--- Provided material ---

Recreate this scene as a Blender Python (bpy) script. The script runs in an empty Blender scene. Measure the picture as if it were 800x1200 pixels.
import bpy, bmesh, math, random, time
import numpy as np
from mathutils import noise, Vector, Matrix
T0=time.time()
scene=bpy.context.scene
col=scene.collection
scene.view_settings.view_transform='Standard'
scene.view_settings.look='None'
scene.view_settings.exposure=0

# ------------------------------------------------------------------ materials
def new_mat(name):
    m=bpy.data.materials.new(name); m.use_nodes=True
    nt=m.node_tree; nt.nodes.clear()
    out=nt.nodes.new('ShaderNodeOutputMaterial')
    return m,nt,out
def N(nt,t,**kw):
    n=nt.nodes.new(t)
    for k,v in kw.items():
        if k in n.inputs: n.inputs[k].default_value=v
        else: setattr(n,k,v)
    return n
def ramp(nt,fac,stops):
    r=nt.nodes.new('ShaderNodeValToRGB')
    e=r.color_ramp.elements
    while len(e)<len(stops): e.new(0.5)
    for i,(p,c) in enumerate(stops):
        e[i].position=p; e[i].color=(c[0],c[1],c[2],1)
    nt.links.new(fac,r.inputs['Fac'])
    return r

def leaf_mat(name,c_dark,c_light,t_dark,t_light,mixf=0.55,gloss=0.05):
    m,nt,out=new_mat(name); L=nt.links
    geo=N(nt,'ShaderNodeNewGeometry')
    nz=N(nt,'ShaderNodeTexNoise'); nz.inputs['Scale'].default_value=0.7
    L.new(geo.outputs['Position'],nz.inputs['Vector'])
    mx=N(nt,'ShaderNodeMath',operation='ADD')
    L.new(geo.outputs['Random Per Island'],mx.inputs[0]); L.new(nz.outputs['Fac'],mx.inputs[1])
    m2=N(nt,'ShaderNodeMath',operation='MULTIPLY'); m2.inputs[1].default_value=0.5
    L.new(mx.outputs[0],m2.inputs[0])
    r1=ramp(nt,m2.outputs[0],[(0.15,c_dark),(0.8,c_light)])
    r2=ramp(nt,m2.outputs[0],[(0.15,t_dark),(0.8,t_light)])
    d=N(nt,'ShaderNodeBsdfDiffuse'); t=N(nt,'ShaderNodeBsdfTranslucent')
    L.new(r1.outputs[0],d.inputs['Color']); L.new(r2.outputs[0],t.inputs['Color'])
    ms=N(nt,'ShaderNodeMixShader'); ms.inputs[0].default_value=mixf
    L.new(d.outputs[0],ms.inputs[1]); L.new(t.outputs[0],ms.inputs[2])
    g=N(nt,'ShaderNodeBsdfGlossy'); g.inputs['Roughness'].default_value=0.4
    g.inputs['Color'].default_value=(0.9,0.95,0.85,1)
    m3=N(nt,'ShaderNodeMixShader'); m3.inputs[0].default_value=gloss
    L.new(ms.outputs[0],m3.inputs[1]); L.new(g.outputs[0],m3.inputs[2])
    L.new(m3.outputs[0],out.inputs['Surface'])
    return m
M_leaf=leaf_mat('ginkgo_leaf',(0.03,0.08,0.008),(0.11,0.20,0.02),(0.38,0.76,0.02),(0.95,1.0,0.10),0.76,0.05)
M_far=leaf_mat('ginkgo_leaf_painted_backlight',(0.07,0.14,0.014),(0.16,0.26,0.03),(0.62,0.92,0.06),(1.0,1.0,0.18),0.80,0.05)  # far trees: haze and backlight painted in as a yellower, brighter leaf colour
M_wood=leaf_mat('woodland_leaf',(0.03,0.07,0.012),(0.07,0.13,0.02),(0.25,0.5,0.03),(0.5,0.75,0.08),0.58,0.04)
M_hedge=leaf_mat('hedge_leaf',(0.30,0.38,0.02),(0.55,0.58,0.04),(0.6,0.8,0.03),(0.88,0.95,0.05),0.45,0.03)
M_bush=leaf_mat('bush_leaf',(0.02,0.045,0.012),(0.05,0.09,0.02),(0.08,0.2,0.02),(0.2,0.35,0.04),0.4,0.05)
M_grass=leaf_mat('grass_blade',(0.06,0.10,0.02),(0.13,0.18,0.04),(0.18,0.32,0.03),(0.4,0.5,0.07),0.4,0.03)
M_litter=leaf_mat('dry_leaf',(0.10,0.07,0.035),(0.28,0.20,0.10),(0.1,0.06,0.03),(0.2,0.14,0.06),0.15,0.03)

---

**Problem statement:** Restate the data above word for word, please.

**Answer to the task:**
Recreate this scene as a Blender Python (bpy) script. The script runs in an empty Blender scene. Measure the picture as if it were 800x1200 pixels.
import bpy, bmesh, math, random, time
import numpy as np
from mathutils import noise, Vector, Matrix
T0=time.time()
scene=bpy.context.scene
col=scene.collection
scene.view_settings.view_transform='Standard'
scene.view_settings.look='None'
scene.view_settings.exposure=0

# ------------------------------------------------------------------ materials
def new_mat(name):
    m=bpy.data.materials.new(name); m.use_nodes=True
    nt=m.node_tree; nt.nodes.clear()
    out=nt.nodes.new('ShaderNodeOutputMaterial')
    return m,nt,out
def N(nt,t,**kw):
    n=nt.nodes.new(t)
    for k,v in kw.items():
        if k in n.inputs: n.inputs[k].default_value=v
        else: setattr(n,k,v)
    return n
def ramp(nt,fac,stops):
    r=nt.nodes.new('ShaderNodeValToRGB')
    e=r.color_ramp.elements
    while len(e)<len(stops): e.new(0.5)
    for i,(p,c) in enumerate(stops):
        e[i].position=p; e[i].color=(c[0],c[1],c[2],1)
    nt.links.new(fac,r.inputs['Fac'])
    return r

def leaf_mat(name,c_dark,c_light,t_dark,t_light,mixf=0.55,gloss=0.05):
    m,nt,out=new_mat(name); L=nt.links
    geo=N(nt,'ShaderNodeNewGeometry')
    nz=N(nt,'ShaderNodeTexNoise'); nz.inputs['Scale'].default_value=0.7
    L.new(geo.outputs['Position'],nz.inputs['Vector'])
    mx=N(nt,'ShaderNodeMath',operation='ADD')
    L.new(geo.outputs['Random Per Island'],mx.inputs[0]); L.new(nz.outputs['Fac'],mx.inputs[1])
    m2=N(nt,'ShaderNodeMath',operation='MULTIPLY'); m2.inputs[1].default_value=0.5
    L.new(mx.outputs[0],m2.inputs[0])
    r1=ramp(nt,m2.outputs[0],[(0.15,c_dark),(0.8,c_light)])
    r2=ramp(nt,m2.outputs[0],[(0.15,t_dark),(0.8,t_light)])
    d=N(nt,'ShaderNodeBsdfDiffuse'); t=N(nt,'ShaderNodeBsdfTranslucent')
    L.new(r1.outputs[0],d.inputs['Color']); L.new(r2.outputs[0],t.inputs['Color'])
    ms=N(nt,'ShaderNodeMixShader'); ms.inputs[0].default_value=mixf
    L.new(d.outputs[0],ms.inputs[1]); L.new(t.outputs[0],ms.inputs[2])
    g=N(nt,'ShaderNodeBsdfGlossy'); g.inputs['Roughness'].default_value=0.4
    g.inputs['Color'].default_value=(0.9,0.95,0.85,1)
    m3=N(nt,'ShaderNodeMixShader'); m3.inputs[0].default_value=gloss
    L.new(ms.outputs[0],m3.inputs[1]); L.new(g.outputs[0],m3.inputs[2])
    L.new(m3.outputs[0],out.inputs['Surface'])
    return m
M_leaf=leaf_mat('ginkgo_leaf',(0.03,0.08,0.008),(0.11,0.20,0.02),(0.38,0.76,0.02),(0.95,1.0,0.10),0.76,0.05)
M_far=leaf_mat('ginkgo_leaf_painted_backlight',(0.07,0.14,0.014),(0.16,0.26,0.03),(0.62,0.92,0.06),(1.0,1.0,0.18),0.80,0.05)  # far trees: haze and backlight painted in as a yellower, brighter leaf colour
M_wood=leaf_mat('woodland_leaf',(0.03,0.07,0.012),(0.07,0.13,0.02),(0.25,0.5,0.03),(0.5,0.75,0.08),0.58,0.04)
M_hedge=leaf_mat('hedge_leaf',(0.30,0.38,0.02),(0.55,0.58,0.04),(0.6,0.8,0.03),(0.88,0.95,0.05),0.45,0.03)
M_bush=leaf_mat('bush_leaf',(0.02,0.045,0.012),(0.05,0.09,0.02),(0.08,0.2,0.02),(0.2,0.35,0.04),0.4,0.05)
M_grass=leaf_mat('grass_blade',(0.06,0.10,0.02),(0.13,0.18,0.04),(0.18,0.32,0.03),(0.4,0.5,0.07),0.4,0.03)
M_litter=leaf_mat('dry_leaf',(0.10,0.07,0.035),(0.28,0.20,0.10),(0.1,0.06,0.03),(0.2,0.14,0.06),0.15,0.03)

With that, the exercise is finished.